[Scenes as source code]

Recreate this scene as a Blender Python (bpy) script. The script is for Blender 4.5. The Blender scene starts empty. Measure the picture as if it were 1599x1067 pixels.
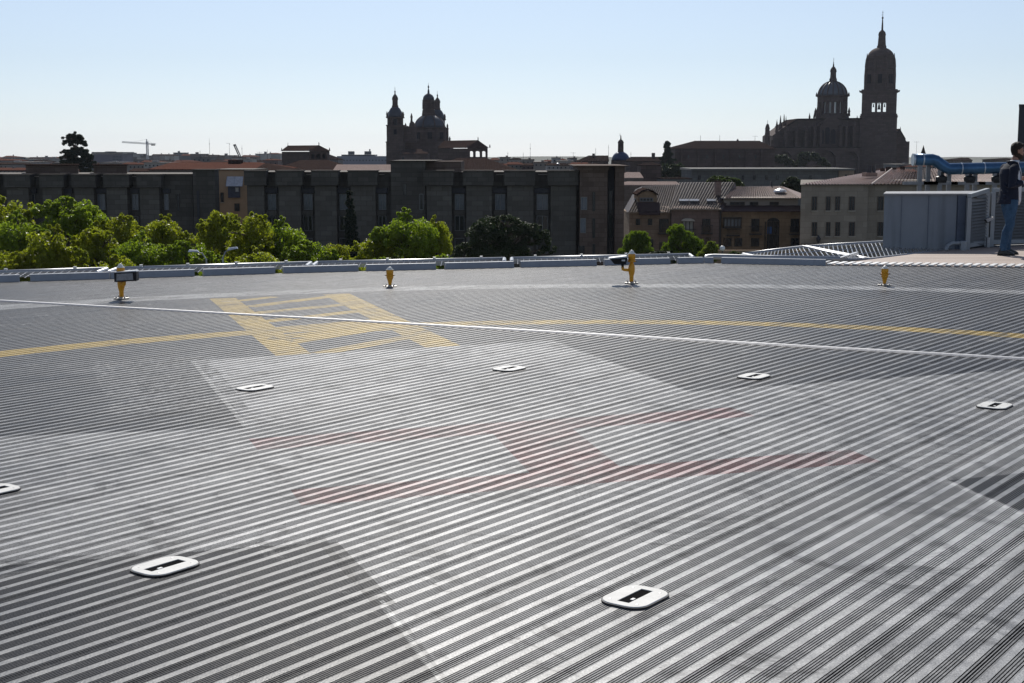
import bpy, math, random
import numpy as np
from mathutils import Vector, Matrix
R=math.radians
sc=bpy.context.scene
# ------------------------------------------------------------------ camera
F=2200.0; H=1.65; TH=math.atan((533.5-240)/F); CT,ST=math.cos(TH),math.sin(TH)
cam=bpy.data.cameras.new('camera'); co=bpy.data.objects.new('camera',cam); sc.collection.objects.link(co)
co.location=(0,0,H); co.rotation_euler=(math.pi/2-TH,0,0)
cam.sensor_width=36; cam.lens=36*F/1599; cam.clip_start=0.1; cam.clip_end=20000
sc.camera=co
# ------------------------------------------------------------------ sky, sun, exposure
SUN_EL=39.0; SUN_AZ=-3.0          # azimuth from +Y towards +X
w=bpy.data.worlds.new('World'); sc.world=w; w.use_nodes=True
nt=w.node_tree; bg=nt.nodes['Background']; sky=nt.nodes.new('ShaderNodeTexSky')
sky.sky_type='NISHITA'; sky.sun_disc=False; sky.sun_elevation=R(SUN_EL); sky.sun_rotation=R(SUN_AZ)
sky.air_density=1.0; sky.dust_density=0.6; sky.ozone_density=2.2; sky.altitude=800
hs=nt.nodes.new('ShaderNodeHueSaturation'); hs.inputs['Saturation'].default_value=.52; nt.links.new(sky.outputs[0],hs.inputs['Color'])
tn=nt.nodes.new('ShaderNodeMix'); tn.data_type='RGBA'; tn.blend_type='MULTIPLY'; tn.inputs[0].default_value=1; tn.inputs[7].default_value=(.90,1.0,1.16,1)
nt.links.new(hs.outputs[0],tn.inputs[6]); nt.links.new(tn.outputs[2],bg.inputs['Color']); bg.inputs['Strength'].default_value=0.08
sl=bpy.data.lights.new('sun','SUN'); sl.energy=4.2; sl.angle=R(0.53); sl.color=(1,.95,.87)
so=bpy.data.objects.new('sun',sl); sc.collection.objects.link(so)
sd=Vector((math.sin(R(SUN_AZ))*math.cos(R(SUN_EL)),math.cos(R(SUN_AZ))*math.cos(R(SUN_EL)),math.sin(R(SUN_EL))))
so.rotation_euler=sd.to_track_quat('Z','Y').to_euler(); so.location=(0,0,60)
sc.view_settings.view_transform='Standard'; sc.view_settings.look='None'
sc.view_settings.exposure=0.0; sc.view_settings.gamma=1

GZ=-16.0
# ------------------------------------------------------------------ picture-to-place helpers
def ray(px,py):
    r=(px-799.5)/F; v=-(py-533.5)/F
    return Vector((r,CT+v*ST,-ST+v*CT))
def P(px,py,Y):                      # point at depth Y
    d=ray(px,py); k=Y/d.y
    return Vector((d.x*k,Y,H+d.z*k))
def G(px,py,z=0.0):                  # point on level z
    d=ray(px,py); k=(z-H)/d.z
    return Vector((d.x*k,d.y*k,z))
def ZP(py,Y): return P(799.5,py,Y).z
def XP(px,Y,py=260): return P(px,py,Y).x
def MP(px,Y): return px*Y/F*1.006    # pixels to metres at depth Y

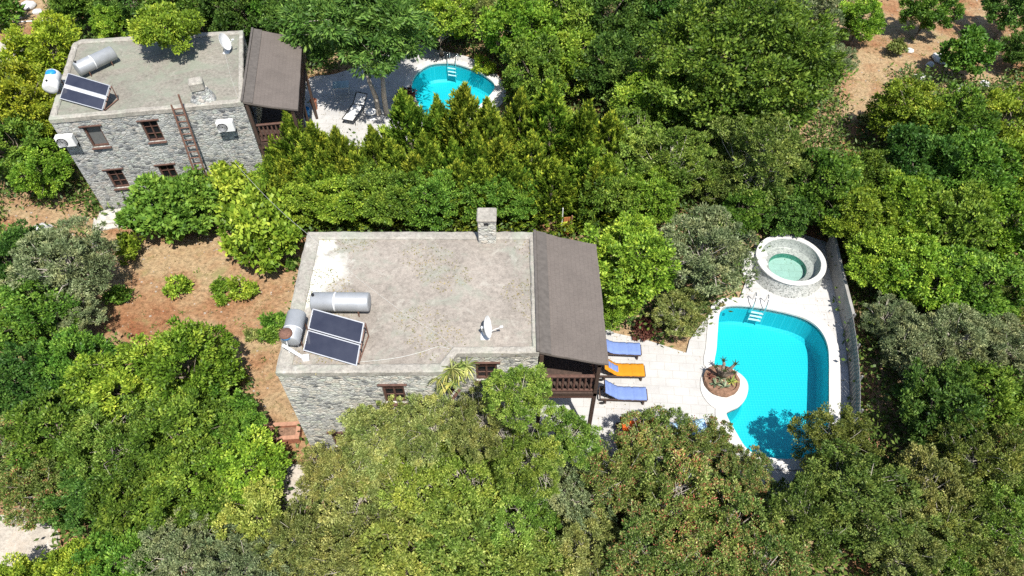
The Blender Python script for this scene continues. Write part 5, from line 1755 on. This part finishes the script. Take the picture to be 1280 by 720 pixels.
# gravel and fallen leaves
def stones(name, n, test, mat, seed, r0, r1):
    rg = random.Random(seed); m = MB(); k = 0
    while k < n:
        x, y = rg.uniform(-30, 36), rg.uniform(8, 50)
        if not test(x, y): continue
        k += 1; r = rg.uniform(r0, r1) ** 1.0; a = rg.random() * 6
        P = []
        for z, q in ((-.2, .9), (.35, 1.0), (.7, .6)):
            for i in range(5):
                t = a + i * 1.2566; e = q * rg.uniform(.75, 1.15)
                P.append((x + r * e * math.cos(t), y + r * e * math.sin(t) * .8, r * z))
        m.add(P, [(z * 5 + i, z * 5 + (i + 1) % 5, z * 5 + 5 + (i + 1) % 5, z * 5 + 5 + i) for z in range(2) for i in range(5)] + [tuple(range(10, 15))])
    return tag(m.build(name, mat), kind='stuff')
def bare(x, y): return any(inside(x, y, p) for p in clear[:3]) and not any(inside(x, y, p) for p in houses_xy)
stones('gravel', 420, bare, plain('field_stone', (.34, .29, .24), .95, vary=.4), 8, .02, .075)
def on_deck(x, y): return (inside(x, y, deck1) and not inside(x, y, offset(pool1, .1)) or inside(x, y, deck2) and not inside(x, y, offset(pool2, .1))) and math.sin(x * 1.3 + 2) + math.sin(y * 1.1 + x) > -.2 and not any(inside(x, y, p) for p in houses_xy)
o = scatter('fallen_leaves', 16000, on_deck, (-20, 16, 10, 40), .07, .04, .004, LEAF['straw'], 9, 1, .05, -.1)
o.location.z = DZ + .012

def on_roof(x, y):
    return inside(x, y, [W1(p) for p in plan1]) and math.sin(x * 1.7) + math.sin(y * 2.1 + x) > .3
o = scatter('fallen_leaves', 9000, on_roof, (-9, 2, 12, 20), .07, .035, .004, LEAF['straw'], 12, 1, .04, -.1)
o.location.z = 5.942

# the wood goes on beyond what the photograph frames
def beyond(x, y):
    if y * _c + HC * _s < 1: return True
    dep = y * _c + (HC - 2) * _s
    px = 640 + F * x / dep; py = 360 - F * (y * _s - (HC - 2) * _c) / dep
    return px < -110 or px > 1390 or py > 850 or py < -70
scatter('distant_wood', 30000, beyond, (-75, 75, -12, 110), .42, .26, 4.2, LEAF['mid'], 21, 9, .75, .3)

### TASK INSTRUCTIONS:
Quote the entries above word for word. Leave the images out.

### TASK OUTPUT:
Recreate this scene as a Blender Python (bpy) script. The script is for Blender 4.5. The Blender scene starts empty. Measure the picture as if it were 1599x1067 pixels.
import bpy, math, random
import numpy as np
from mathutils import Vector, Matrix
R=math.radians
sc=bpy.context.scene
# ------------------------------------------------------------------ camera
F=2200.0; H=1.65; TH=math.atan((533.5-240)/F); CT,ST=math.cos(TH),math.sin(TH)
cam=bpy.data.cameras.new('camera'); co=bpy.data.objects.new('camera',cam); sc.collection.objects.link(co)
co.location=(0,0,H); co.rotation_euler=(math.pi/2-TH,0,0)
cam.sensor_width=36; cam.lens=36*F/1599; cam.clip_start=0.1; cam.clip_end=20000
sc.camera=co
# ------------------------------------------------------------------ sky, sun, exposure
SUN_EL=39.0; SUN_AZ=-3.0          # azimuth from +Y towards +X
w=bpy.data.worlds.new('World'); sc.world=w; w.use_nodes=True
nt=w.node_tree; bg=nt.nodes['Background']; sky=nt.nodes.new('ShaderNodeTexSky')
sky.sky_type='NISHITA'; sky.sun_disc=False; sky.sun_elevation=R(SUN_EL); sky.sun_rotation=R(SUN_AZ)
sky.air_density=1.0; sky.dust_density=0.6; sky.ozone_density=2.2; sky.altitude=800
hs=nt.nodes.new('ShaderNodeHueSaturation'); hs.inputs['Saturation'].default_value=.52; nt.links.new(sky.outputs[0],hs.inputs['Color'])
tn=nt.nodes.new('ShaderNodeMix'); tn.data_type='RGBA'; tn.blend_type='MULTIPLY'; tn.inputs[0].default_value=1; tn.inputs[7].default_value=(.90,1.0,1.16,1)
nt.links.new(hs.outputs[0],tn.inputs[6]); nt.links.new(tn.outputs[2],bg.inputs['Color']); bg.inputs['Strength'].default_value=0.08
sl=bpy.data.lights.new('sun','SUN'); sl.energy=4.2; sl.angle=R(0.53); sl.color=(1,.95,.87)
so=bpy.data.objects.new('sun',sl); sc.collection.objects.link(so)
sd=Vector((math.sin(R(SUN_AZ))*math.cos(R(SUN_EL)),math.cos(R(SUN_AZ))*math.cos(R(SUN_EL)),math.sin(R(SUN_EL))))
so.rotation_euler=sd.to_track_quat('Z','Y').to_euler(); so.location=(0,0,60)
sc.view_settings.view_transform='Standard'; sc.view_settings.look='None'
sc.view_settings.exposure=0.0; sc.view_settings.gamma=1

GZ=-16.0
# ------------------------------------------------------------------ picture-to-place helpers
def ray(px,py):
    r=(px-799.5)/F; v=-(py-533.5)/F
    return Vector((r,CT+v*ST,-ST+v*CT))
def P(px,py,Y):                      # point at depth Y
    d=ray(px,py); k=Y/d.y
    return Vector((d.x*k,Y,H+d.z*k))
def G(px,py,z=0.0):                  # point on level z
    d=ray(px,py); k=(z-H)/d.z
    return Vector((d.x*k,d.y*k,z))
def ZP(py,Y): return P(799.5,py,Y).z
def XP(px,Y,py=260): return P(px,py,Y).x
def MP(px,Y): return px*Y/F*1.006    # pixels to metres at depth Y

The Blender Python script for this scene continues. Write part 5, from line 1755 on. This part finishes the script. Take the picture to be 1280 by 720 pixels.
# gravel and fallen leaves
def stones(name, n, test, mat, seed, r0, r1):
    rg = random.Random(seed); m = MB(); k = 0
    while k < n:
        x, y = rg.uniform(-30, 36), rg.uniform(8, 50)
        if not test(x, y): continue
        k += 1; r = rg.uniform(r0, r1) ** 1.0; a = rg.random() * 6
        P = []
        for z, q in ((-.2, .9), (.35, 1.0), (.7, .6)):
            for i in range(5):
                t = a + i * 1.2566; e = q * rg.uniform(.75, 1.15)
                P.append((x + r * e * math.cos(t), y + r * e * math.sin(t) * .8, r * z))
        m.add(P, [(z * 5 + i, z * 5 + (i + 1) % 5, z * 5 + 5 + (i + 1) % 5, z * 5 + 5 + i) for z in range(2) for i in range(5)] + [tuple(range(10, 15))])
    return tag(m.build(name, mat), kind='stuff')
def bare(x, y): return any(inside(x, y, p) for p in clear[:3]) and not any(inside(x, y, p) for p in houses_xy)
stones('gravel', 420, bare, plain('field_stone', (.34, .29, .24), .95, vary=.4), 8, .02, .075)
def on_deck(x, y): return (inside(x, y, deck1) and not inside(x, y, offset(pool1, .1)) or inside(x, y, deck2) and not inside(x, y, offset(pool2, .1))) and math.sin(x * 1.3 + 2) + math.sin(y * 1.1 + x) > -.2 and not any(inside(x, y, p) for p in houses_xy)
o = scatter('fallen_leaves', 16000, on_deck, (-20, 16, 10, 40), .07, .04, .004, LEAF['straw'], 9, 1, .05, -.1)
o.location.z = DZ + .012

def on_roof(x, y):
    return inside(x, y, [W1(p) for p in plan1]) and math.sin(x * 1.7) + math.sin(y * 2.1 + x) > .3
o = scatter('fallen_leaves', 9000, on_roof, (-9, 2, 12, 20), .07, .035, .004, LEAF['straw'], 12, 1, .04, -.1)
o.location.z = 5.942

# the wood goes on beyond what the photograph frames
def beyond(x, y):
    if y * _c + HC * _s < 1: return True
    dep = y * _c + (HC - 2) * _s
    px = 640 + F * x / dep; py = 360 - F * (y * _s - (HC - 2) * _c) / dep
    return px < -110 or px > 1390 or py > 850 or py < -70
scatter('distant_wood', 30000, beyond, (-75, 75, -12, 110), .42, .26, 4.2, LEAF['mid'], 21, 9, .75, .3)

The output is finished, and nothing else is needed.